I think I understand what you mean, in my own way I'm sure, and like your interpretation. It's almost as if Plato wanted to inject the notion of Truth into a saying which Protagoras meant rather as locating freedom of choice within the individual. I think you helped me get a better notion of why Nietzsche admired Protagoras so much, and hated (and simultaneously revered, as an enemy to be vanquished) Plato. It's as if this realm of ideal Platonic entities endowed with Truth, from the point of view of the concrete praxis of individual human life, amounted to nothing much except depriving us of the healthy conviction that we do own what we do. From this (and skipping a good few causal mechanisms) we would arrive at Nietzsche's concept of the priest, and the will to nothingness as the will 'not to live' in the name of a higher ideal which, in the end, only serves to justify sheepishness and complacency about not
daring to live.
My interest in the Sophists has always been there, but it's now just quadrupled!
Thank you Ren for your reply; I'm still contemplating your earlier questions. Often I find I need to sleep on a thing before responding.
You make a strong set of points in your interpretation of my point. IMHO, Truth is in the end the final goal in any analysis. Now, Truth is subjective really, because each indivdual brings the facts to the final decision of what The Truth is. Which brings in the question, is one man's lie inevitably another man's truth? This I believe is why most legal systems are trying cases based on facts and not on truths; yet, many lawyers lead questioning with, for example, "Isn't it true Mr. Smith that on the night in question you were at 32 Main Street between the hours of 1 and 3 pm?" This gives Mr. Smith a choice. Does he reply, yes, that he was indeed there, and show others that he
may have committed the crime in question, or, does he choose to chance that there was no witness to his presence at that place and time, and lie by saying no, that he was not there. You see in this way, the
burden of proof still falls to the accuser.

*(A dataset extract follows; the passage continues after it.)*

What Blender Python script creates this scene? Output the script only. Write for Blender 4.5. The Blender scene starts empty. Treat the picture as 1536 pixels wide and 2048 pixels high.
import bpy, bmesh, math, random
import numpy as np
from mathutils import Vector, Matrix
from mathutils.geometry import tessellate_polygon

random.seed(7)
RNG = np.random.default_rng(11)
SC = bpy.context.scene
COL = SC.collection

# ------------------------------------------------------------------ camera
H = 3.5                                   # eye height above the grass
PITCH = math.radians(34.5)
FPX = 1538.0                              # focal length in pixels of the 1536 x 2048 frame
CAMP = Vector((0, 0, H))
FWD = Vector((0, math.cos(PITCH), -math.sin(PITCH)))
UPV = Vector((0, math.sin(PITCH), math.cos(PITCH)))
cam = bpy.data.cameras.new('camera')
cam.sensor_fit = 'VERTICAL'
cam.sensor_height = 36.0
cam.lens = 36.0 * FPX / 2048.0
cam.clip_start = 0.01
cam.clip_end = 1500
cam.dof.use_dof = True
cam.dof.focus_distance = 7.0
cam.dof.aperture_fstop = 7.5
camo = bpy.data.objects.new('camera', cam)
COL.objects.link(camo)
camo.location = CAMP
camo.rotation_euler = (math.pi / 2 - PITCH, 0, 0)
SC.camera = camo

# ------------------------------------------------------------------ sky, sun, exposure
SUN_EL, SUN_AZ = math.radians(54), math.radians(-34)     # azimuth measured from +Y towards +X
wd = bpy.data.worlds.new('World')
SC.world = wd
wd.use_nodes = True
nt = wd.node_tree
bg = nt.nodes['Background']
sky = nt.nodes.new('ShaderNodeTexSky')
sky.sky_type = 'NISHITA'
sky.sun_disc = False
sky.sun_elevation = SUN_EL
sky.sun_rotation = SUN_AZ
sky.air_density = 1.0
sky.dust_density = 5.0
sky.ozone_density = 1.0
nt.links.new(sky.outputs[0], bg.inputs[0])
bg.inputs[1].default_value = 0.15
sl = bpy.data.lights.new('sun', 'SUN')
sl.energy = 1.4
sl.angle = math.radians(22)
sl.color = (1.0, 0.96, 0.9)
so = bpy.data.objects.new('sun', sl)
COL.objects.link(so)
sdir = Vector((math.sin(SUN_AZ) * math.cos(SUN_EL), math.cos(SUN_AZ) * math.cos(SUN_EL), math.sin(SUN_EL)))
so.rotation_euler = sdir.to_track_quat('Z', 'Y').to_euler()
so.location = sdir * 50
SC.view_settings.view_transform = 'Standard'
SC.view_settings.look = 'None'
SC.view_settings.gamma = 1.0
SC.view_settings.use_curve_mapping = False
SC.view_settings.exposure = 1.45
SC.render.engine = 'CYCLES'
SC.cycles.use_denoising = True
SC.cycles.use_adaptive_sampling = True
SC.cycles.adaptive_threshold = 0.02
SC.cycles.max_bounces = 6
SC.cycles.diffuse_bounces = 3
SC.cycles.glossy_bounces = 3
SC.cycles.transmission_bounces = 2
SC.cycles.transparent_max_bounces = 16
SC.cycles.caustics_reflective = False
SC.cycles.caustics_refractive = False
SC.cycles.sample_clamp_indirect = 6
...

In Anceient Greece, one of the primary purposes (jobs) of the Sophist was to teach Oratorical skills to students for a fee, (students mostly of wealth and status), as the majority of disputes and crimes were tried in the Arena and the better one could plead their case, the better chance they had to win.
When Sophists started training lower class students, again who could pay, the same Oratorical skills Plato was brought to fits. The main reason being it leveled the field between the upper class and lower class, and the lower class began to talk their way out of their troubles
Protogoras was a huge advocate of equality in Learning.

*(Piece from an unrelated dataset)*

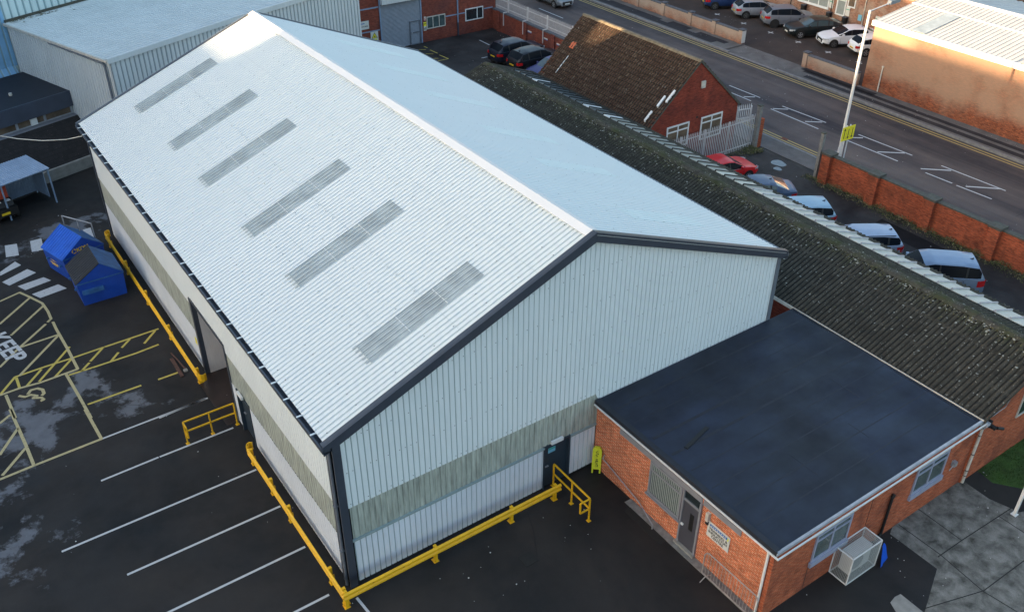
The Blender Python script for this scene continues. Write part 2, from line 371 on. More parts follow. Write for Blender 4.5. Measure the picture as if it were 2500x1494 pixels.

Gorgias was another first generation Sophist but from Sicily. He was sent on purpose to Greece, and he lived there until he was 100 years old, about 40 years of influencing Greek Philosophy. He introduced paradoxes and paradoxical expression, for which he has been labelled the "father of sophistry". He also contributed to the diffusion of the Attic dialect as the language of literary prose...thereby ushering in the mainstream usage of rhetoric.